Zunächst führte das BAG aus, dass es sich bei der Betreuung von Gruppen durch Erzieherinnen und Erzieher um einen Arbeitsvorgang handele.

Das Gericht folgte jedoch nicht der Ansicht der Klägerin, die davon ausging, dass es für die Erfüllung der PE Nr. 6 b ausreichend sei, dass die zu betreuende Gruppe gerade für diesen Personenkreis vorgesehen sei und sich in dieser Gruppe regelmäßig auch Kinder mit Behinderung oder wesentlichen Erziehungsschwierigkeiten befänden; denn dies lasse sich nicht aus dem Wortlaut der Regelung entnehmen. Stattdessen lege dieser nahe, dass es gerade erforderlich sei, dass die Gruppe ausschließlich aus Menschen mit Behinderung oder Kindern und Jugendlichen mit wesentlichen Erziehungsschwierigkeiten besteht; denn die Verwendung des Wortes "von" zeige, dass jedes Mitglied der Gruppe die jeweilige in der Protokoll­erklärung genannte Eigenschaft aufweisen müsse. Andernfalls hätten die Tarifvertragsparteien die Formulierung "mit" gewählt. Dies ergebe sich u. a. aus dem Vergleich zur PE Nr. 6 a, da dort die Regelung zur Bestimmung des Mindestanteils der betreffenden Gruppenmitglieder mit dem Wort "mit" eingeleitet werde.

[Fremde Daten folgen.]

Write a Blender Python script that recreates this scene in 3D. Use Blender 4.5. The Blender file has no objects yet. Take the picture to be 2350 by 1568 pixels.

Auch konnte nach Auffassung des BAG im vorliegenden Fall die Tätigkeit der Klägerin auch nicht aufgrund der Gesamtwürdigung als "besonders schwierig" i. S. d. EG S 8b angesehen werden; denn hierfür hätte sie Tatsachen darlegen müssen, die einen wertenden Vergleich ermöglichten. Die Tätigkeit i. S. d. EG S 8b TVöD müsse sich von der "Normaltätigkeit" einer Erzieherin "sehr deutlich" abheben. Es sei, so das Gericht weiter, ein Vorbringen erforderlich, das erkennen lasse, wodurch sich eine bestimmte Tätigkeit von der in der Ausgangsfallgruppe bewerteten "Normaltätigkeit" unterscheide, sodass ein Vergleich zwischen der Tätigkeit in der Ausgangsentgeltgruppe und der unter das höher bewertete Tarifmerkmal fallenden Tätigkeit möglich sei.

Dies war der Klägerin jedoch vorliegend nicht gelungen. Selbst wenn man ihr zugunsten unterstelle, dass bei den von ihr genannten Kindern tatsächlich wesentliche Erziehungsschwierigkeiten vorlägen, hatte sie nicht hinreichend deutlich vorgetragen, welche Aufgaben ihr hinsichtlich dieses Personenkreises übertragen worden seien. Auch die Hinweise auf einen "Migrationshintergrund" oder Deutsch als Zweitsprache ließen nach Ansicht des BAG vorliegend keine Anhaltspunkte für eine besonders schwierige fachliche Tätigkeit erkennen.